When LeBron comes out, I'd put Kyrie back in with a team that fits him. The vast majority of your offensive structure is going to have to be based around him having the ball in his hands.

Pelton: But can you do that if Dion Waiters is playing next to him off the bench? I guess the question is if they keep Waiters, or if they deal him.

Elhassan: I'd keep Waiters. Getting those types of talents is the hard part. The easier part is figuring it out. You have to at least give him the opportunity.

We are assuming he'd have a problem finding his way, but I don't think that's fair at this point. I think you have to at least go into camp and give it a chance to be successful. If he's not on board, you can start exploring different deals. He's a really specific kind of talent when you look at it. He's not a 1, he's not a 2, he's not a pure shooter, he needs the ball in his hands. You look at a team like the Philadelphia 76ers as a fit. It makes sense for them because he's still on the rookie scale. He's not good enough to influence their wins or losses right now, but in a couple of years, he's a nice kind of secondary playmaker with Michael Carter-Williams and the big guys up front.

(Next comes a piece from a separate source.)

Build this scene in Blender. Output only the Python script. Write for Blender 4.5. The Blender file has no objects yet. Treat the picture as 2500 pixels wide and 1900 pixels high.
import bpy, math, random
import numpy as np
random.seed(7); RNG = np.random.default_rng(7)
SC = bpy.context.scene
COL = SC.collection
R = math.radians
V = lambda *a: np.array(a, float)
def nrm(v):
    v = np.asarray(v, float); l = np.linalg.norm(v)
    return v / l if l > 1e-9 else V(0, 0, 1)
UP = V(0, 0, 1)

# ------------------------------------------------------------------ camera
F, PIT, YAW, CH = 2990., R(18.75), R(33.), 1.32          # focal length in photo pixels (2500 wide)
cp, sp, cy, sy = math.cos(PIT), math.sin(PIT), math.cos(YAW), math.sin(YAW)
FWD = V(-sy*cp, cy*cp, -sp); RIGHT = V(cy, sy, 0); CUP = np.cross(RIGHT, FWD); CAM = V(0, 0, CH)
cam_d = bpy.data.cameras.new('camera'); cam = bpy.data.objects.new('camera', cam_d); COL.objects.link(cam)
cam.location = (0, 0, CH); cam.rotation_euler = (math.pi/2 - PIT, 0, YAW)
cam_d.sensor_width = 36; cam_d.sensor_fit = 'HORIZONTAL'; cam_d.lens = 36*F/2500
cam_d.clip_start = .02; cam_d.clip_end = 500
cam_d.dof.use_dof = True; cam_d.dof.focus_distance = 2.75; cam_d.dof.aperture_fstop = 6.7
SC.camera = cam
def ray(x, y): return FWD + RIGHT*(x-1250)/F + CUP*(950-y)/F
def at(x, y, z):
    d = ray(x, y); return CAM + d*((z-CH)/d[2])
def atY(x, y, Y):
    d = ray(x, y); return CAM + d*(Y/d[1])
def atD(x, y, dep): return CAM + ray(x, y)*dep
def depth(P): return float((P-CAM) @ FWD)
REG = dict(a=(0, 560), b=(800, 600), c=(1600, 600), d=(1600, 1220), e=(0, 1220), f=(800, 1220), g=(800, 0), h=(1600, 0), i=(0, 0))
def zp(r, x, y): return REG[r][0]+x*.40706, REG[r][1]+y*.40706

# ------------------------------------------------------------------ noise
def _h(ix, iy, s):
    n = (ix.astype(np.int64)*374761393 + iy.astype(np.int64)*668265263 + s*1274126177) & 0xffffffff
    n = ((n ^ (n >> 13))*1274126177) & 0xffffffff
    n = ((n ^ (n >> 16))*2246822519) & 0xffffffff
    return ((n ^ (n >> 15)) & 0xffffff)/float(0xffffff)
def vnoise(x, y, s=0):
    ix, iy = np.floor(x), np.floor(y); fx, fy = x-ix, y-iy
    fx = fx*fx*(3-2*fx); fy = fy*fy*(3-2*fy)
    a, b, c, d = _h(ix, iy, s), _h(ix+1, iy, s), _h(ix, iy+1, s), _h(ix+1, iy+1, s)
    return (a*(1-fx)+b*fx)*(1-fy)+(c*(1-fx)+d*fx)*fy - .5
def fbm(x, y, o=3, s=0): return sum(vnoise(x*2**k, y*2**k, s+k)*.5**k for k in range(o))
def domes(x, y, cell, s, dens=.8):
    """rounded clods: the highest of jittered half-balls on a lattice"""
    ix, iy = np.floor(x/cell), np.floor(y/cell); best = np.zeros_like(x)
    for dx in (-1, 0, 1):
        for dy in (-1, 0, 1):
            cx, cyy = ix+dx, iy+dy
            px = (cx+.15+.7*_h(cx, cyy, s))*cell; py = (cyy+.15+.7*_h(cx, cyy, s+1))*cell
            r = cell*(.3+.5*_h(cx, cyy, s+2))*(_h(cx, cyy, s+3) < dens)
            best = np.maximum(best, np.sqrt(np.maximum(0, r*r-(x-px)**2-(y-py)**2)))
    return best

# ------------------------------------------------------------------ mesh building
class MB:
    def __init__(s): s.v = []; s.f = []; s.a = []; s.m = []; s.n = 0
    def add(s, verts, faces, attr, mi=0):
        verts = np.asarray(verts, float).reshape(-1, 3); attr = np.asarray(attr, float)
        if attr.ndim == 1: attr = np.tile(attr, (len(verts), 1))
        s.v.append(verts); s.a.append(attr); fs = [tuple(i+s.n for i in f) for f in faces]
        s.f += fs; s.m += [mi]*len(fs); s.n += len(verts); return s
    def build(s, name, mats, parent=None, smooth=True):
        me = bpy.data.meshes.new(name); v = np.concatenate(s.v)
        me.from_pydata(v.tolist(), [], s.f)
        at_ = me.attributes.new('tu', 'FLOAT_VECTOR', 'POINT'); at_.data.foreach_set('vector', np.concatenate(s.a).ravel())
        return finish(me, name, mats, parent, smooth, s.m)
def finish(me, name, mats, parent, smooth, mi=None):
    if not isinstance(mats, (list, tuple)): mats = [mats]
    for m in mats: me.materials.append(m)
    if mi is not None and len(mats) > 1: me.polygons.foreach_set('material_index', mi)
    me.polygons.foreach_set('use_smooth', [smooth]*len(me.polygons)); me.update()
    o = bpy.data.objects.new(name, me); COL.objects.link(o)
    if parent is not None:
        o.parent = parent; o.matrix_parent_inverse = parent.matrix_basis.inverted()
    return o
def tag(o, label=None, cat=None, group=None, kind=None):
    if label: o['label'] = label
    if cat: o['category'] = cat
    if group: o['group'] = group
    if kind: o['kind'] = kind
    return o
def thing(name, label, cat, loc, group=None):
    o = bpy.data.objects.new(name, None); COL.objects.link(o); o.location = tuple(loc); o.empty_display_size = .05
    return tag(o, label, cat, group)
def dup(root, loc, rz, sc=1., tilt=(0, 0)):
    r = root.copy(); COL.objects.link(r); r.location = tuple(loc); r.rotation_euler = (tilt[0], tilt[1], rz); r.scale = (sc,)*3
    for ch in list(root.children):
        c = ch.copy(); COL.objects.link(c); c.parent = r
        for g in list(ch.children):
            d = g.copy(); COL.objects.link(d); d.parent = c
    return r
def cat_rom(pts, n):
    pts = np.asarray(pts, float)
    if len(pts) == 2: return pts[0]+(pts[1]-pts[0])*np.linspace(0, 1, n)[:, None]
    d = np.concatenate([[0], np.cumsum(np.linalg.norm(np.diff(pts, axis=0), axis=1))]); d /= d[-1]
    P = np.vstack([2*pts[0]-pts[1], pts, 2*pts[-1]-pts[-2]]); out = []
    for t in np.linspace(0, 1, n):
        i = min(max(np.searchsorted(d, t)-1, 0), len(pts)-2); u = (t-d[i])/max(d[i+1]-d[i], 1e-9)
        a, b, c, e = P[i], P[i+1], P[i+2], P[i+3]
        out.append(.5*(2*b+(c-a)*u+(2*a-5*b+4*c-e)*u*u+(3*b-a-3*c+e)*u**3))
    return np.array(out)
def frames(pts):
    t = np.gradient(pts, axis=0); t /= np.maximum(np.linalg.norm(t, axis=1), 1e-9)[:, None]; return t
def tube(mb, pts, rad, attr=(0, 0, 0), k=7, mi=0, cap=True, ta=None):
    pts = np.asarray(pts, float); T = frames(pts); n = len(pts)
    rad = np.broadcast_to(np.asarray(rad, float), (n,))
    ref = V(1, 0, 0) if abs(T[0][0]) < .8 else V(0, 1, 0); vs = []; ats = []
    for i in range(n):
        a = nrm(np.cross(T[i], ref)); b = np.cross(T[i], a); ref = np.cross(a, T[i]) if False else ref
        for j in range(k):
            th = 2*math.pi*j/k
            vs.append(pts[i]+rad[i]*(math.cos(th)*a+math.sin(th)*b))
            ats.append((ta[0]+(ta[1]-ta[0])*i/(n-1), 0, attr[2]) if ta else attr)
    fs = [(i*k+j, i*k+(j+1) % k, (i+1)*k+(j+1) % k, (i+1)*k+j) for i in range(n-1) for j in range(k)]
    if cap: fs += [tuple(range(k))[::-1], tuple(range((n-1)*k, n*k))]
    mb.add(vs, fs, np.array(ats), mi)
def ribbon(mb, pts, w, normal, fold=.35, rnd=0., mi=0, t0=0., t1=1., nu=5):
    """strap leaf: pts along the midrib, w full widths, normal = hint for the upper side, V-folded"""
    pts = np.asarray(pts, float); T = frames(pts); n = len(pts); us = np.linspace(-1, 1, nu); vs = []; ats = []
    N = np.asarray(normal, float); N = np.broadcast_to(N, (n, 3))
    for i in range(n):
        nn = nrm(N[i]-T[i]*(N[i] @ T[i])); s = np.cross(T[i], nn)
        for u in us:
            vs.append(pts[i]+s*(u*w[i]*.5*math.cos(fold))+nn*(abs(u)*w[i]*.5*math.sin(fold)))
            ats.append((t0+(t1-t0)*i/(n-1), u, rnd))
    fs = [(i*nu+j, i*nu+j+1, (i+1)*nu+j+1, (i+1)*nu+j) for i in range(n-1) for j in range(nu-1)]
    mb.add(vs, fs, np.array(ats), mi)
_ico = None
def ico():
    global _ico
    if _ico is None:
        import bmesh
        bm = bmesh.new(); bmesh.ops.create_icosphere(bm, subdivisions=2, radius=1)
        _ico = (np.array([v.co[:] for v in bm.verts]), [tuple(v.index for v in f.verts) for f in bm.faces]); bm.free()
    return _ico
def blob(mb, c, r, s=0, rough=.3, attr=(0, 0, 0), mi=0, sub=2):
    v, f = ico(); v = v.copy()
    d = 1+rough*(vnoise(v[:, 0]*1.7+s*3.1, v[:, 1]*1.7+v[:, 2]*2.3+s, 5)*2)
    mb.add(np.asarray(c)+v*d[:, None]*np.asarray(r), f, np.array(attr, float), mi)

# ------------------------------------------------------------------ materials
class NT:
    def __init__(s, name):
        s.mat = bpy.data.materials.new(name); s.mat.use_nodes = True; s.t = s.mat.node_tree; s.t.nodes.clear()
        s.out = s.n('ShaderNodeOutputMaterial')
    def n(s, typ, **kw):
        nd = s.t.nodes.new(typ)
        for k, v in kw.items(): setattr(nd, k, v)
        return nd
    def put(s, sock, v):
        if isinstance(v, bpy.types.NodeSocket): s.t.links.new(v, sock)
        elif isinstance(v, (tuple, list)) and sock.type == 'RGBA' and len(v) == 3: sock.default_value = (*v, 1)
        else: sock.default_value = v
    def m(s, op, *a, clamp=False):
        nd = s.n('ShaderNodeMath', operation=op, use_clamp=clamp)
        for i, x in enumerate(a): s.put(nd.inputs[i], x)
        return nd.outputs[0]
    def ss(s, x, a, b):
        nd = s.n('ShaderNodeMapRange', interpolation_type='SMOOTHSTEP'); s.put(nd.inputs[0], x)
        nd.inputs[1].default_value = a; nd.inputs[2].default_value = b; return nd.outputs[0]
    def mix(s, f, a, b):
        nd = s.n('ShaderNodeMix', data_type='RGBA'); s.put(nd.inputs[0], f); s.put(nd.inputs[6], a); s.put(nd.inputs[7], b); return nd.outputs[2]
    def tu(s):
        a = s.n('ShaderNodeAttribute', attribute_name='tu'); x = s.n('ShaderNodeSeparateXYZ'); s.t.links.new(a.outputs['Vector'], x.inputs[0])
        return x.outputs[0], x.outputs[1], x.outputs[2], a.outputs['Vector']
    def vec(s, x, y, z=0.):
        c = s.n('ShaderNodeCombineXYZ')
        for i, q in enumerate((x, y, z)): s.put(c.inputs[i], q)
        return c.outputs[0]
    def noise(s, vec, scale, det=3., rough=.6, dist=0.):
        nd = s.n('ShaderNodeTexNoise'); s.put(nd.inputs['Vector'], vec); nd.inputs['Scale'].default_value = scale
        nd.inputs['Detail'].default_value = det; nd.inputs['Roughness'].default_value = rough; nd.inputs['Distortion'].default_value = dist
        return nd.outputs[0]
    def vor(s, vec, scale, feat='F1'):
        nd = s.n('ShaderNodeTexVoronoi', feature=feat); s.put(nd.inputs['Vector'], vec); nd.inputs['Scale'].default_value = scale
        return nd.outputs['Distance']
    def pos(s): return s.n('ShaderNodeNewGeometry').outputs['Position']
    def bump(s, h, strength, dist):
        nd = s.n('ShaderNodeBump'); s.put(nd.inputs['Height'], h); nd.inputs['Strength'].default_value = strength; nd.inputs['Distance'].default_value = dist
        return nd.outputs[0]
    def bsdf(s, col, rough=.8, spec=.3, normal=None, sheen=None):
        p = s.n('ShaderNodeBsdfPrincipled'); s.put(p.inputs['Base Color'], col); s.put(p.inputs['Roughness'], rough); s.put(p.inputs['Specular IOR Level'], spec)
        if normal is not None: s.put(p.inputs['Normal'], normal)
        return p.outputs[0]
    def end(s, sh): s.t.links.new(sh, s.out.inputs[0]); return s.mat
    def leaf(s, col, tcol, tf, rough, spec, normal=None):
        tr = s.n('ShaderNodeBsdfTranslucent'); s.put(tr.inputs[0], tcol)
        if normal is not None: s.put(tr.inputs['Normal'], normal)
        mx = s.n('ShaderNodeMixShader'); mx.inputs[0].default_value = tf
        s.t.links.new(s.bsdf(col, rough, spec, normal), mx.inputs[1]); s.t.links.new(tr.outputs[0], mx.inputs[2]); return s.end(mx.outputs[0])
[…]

Phoenix is another place to consider. How long can it continue with the all-point guard backcourt? I think Eric Bledsoe is going to take the qualifying offer there. If he does, he'll be unrestricted next summer and I think he'll be gone. That relationship is somewhat strained between him and the Suns' front office. Goran Dragic is another unrestricted free agent next year as well. The Suns may be in a position to add talent.